In this answer and the attached comments, Pavel Minaev makes the following argument that, in C, the only types to which uint8_t can be typedef'd are char and unsigned char. I'm looking at this draft of the C standard.

• The presence of uint8_t implies the presence of a corresponding type int8_t (7.18.1p1).
• int8_t is 8 bits wide and has no padding bits (7.18.1.1p1).
• Corresponding types have the same width (6.2.5p6), so uint8_t is also 8 bits wide.
• unsigned char is CHAR_BIT bits wide (5.2.4.2.1p2 and 6.2.6.1p3).
• CHAR_BIT is at least 8 (5.2.4.2.1p1).
• CHAR_BIT is at most 8, because either uint8_t is unsigned char, or it's a non-unsigned char, non-bit-field type whose width is a multiple of CHAR_BIT (6.2.6.1p4).

Based on this argument, I agree that, if uint8_t exists, then both it and unsigned char have identical representations: 8 value bits and 0 padding bits. That doesn't seem to force them to be the same type (e.g., 6.2.5p14).

Is it allowed that uint8_t is typedef'd to an extended unsigned integer type (6.2.5p6) with the same representation as unsigned char? Certainly it must be typedef'd (7.18.1.1p2), and it cannot be any standard unsigned integer type other than unsigned char (or char if it happens to be unsigned). This hypothetical extended type would not be a character type (6.2.5p15) and thus would not qualify for aliased access to an object of an incompatible type (6.5p7), which strikes me as the reason a compiler writer would want to do such a thing.

Answer 1

uint8_t may exist and be a distinct type from unsigned char.

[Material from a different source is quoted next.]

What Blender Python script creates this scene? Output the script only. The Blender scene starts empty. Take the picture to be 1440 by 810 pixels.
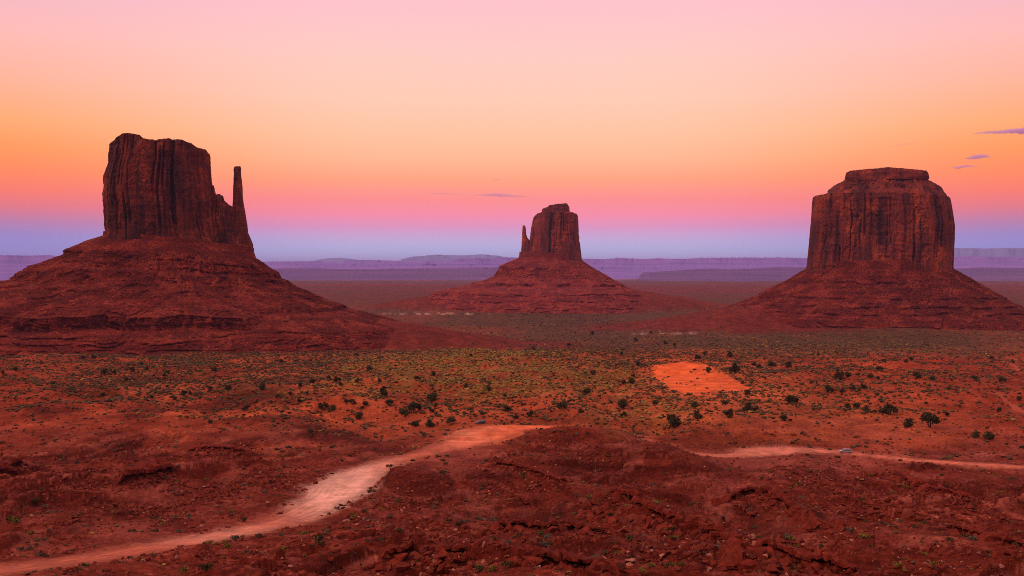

One significant implication of this is in overload resolution; it is platform-dependent whether:

uint8_t by = 0;
std::cout << by;

uses

1. operator<<(ostream, char)
2. operator<<(ostream, unsigned char) or
3. operator<<(ostream, int)

Answer 2

int8_t and uint8_t differ only by REPRESENTATION and NOT the content(bits). int8_t uses lower 7 bits for data and the 8th bit is to represent "sign"(positive or negative). Hence the range of int8_t is from -128 to +127 (0 is considered a positive value).

uint8_t is also 8 bits wide, BUT the data contained in it is ALWAYS positive. Hence the range of uint8_t is from 0 to 255.

Considering this fact, char is 8 bits wide. unsigned char would also be 8 bits wide but without the "sign". Similarly short and unsigned short are both 16 bits wide.

IF however, "unsigned int" be 8 bits wide, then .. since C isn't too type-nazi, it IS allowed. And why would a compiler writer allow such a thing? READABILITY!

Answer 3

In 6.3.1.1 (1) (of the N1570 draft of the C11 standard), we can read

The rank of any standard integer type shall be greater than the rank of any extended integer type with the same width.

So the standard explicitly allows the presence of extended integer types of the same width as a standard integer type.

There is nothing in the standard prohibiting a

typedef implementation_defined_extended_8_bit-unsigned_integer_type uint8_t;

if that extended integer type matches the specifications for uint8_t (no padding bits, width of 8 bits), as far as I can see.

So yes, if the implementation provides such an extended integer type, uint8_t may be typedef'ed to that.

Answer 4

If uint8_t exists, the no-padding requirement implies that CHAR_BIT is 8. However, there's no fundamental reason I can find why uint8_t could not be defined with an extended integer type. Moreover there is no guarantee that the representations are the same; for example, the bits could be interpreted in the opposite order.

While this seems silly and gratuitously unusual for uint8_t, it could make a lot of sense for int8_t. If a machine natively uses ones complement or sign/magnitude, then signed char is not suitable for int8_t. However, it could use an extended signed integer type that emulates twos complement to provide int8_t.